Monday, April 15, 2013

Canam: Sold

One of the longest-standing members of the Stock Ideas page is Canadian manufacturer Canam Group. Today, Canam trades near multi-year highs, and so I've sold out of my position.

Though I didn't lose money in Canam, I didn't make much either. But I sold because it has become increasingly difficult to value. And if I can't value it, I can't be sure that I'm owning it at a discount to what it's worth. A few events over the past few years made it increasingly difficult to value.

First, the company's debt has ballooned. As the company has high fixed costs, downturns can have dramatic effects on the bottom line. Canam has had to plug this gap by increasing debt from just $68 million in 2009 to $250 million today. Along with increasing risk, large amounts of debt also increase uncertainty of net worth: a small change in asset values makes for a pronounced change in equity values when leverage is involved.

The company also went on a bit of a buying binge, picking up some troubled US assets. In effect, this makes Canam difficult to value on a historical basis, as significant new assets with their own margin and return expectations were added to the company.

As the downturn picked up steam for a while, Canam also took on a number of competitively priced (i.e. money-losing) jobs just to keep the lights on. But it didn't tell investors it was doing this until after the losses came to light. Now how are we supposed to trust the reliability of backlog and other forward-looking numbers? Are backlog numbers reasonable only because management is goosing revenue by bidding below market, or are they reasonable for the right reasons? Having been kicked once, how is an investor to know?

Finally, Canam has undergone a CEO change, in replacing a guy that was at the helm for many years. Add this change to the many discussed above, and one is left with a situation where there is absolutely no predictability in how the company will perform.

Canam is up almost 20% since I first wrote about it in 2009. I'm torn about whether it belongs on the Value In Action page or the Value Fail page. While the stock is up, it has been almost four years, and therefore its returns certainly wouldn't be meeting its ex-ante hurdle rate. But at the same time it somehow didn't violate the first two rules of value investing despite an eventful four years. What do you think; in which category does Canam belong? Disclosure: No position

5 comments:

Adam @ Property Franchise said...

Definitely value in action from my point of view.

juan said...

I would either put it in "Value in Action" or would start a new category where I'd put the investments that get mediocre relative returns.

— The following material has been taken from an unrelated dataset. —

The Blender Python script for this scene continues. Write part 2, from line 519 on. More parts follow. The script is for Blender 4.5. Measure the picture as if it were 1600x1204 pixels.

Perhaps "Value Fail" should be reserved for investments where you lost money in absolute terms.

alternative investment said...

If it has these issues around how to properly value it, how could it be within the value in action category?

Student said...

You could judge them based on absolute loss, relative loss, flawed process. Not sure what criteria you use to put investments in the two categories. It would make economic sense to compare it to the best alternative use of the capital locked up in the investment. It also makes sense to check if your thinking and facts were right when you made the investment.

The former judges the investment and is the better criterion for separating between "Value in Action" and "Value Fail." The latter is judging yourself. Good process doesn't guarantee good investments - just minimizes the risk.

Anonymous said...

Good take on Canam. I recently sold a position that I initiated in 2008 for similar reasons, especially the quality of company management.

The forward-looking fundamentals do not look good.

Underlying all infrastructure companies is the yet-to-be resolved issue of government indebtedness and how this will affect future spending.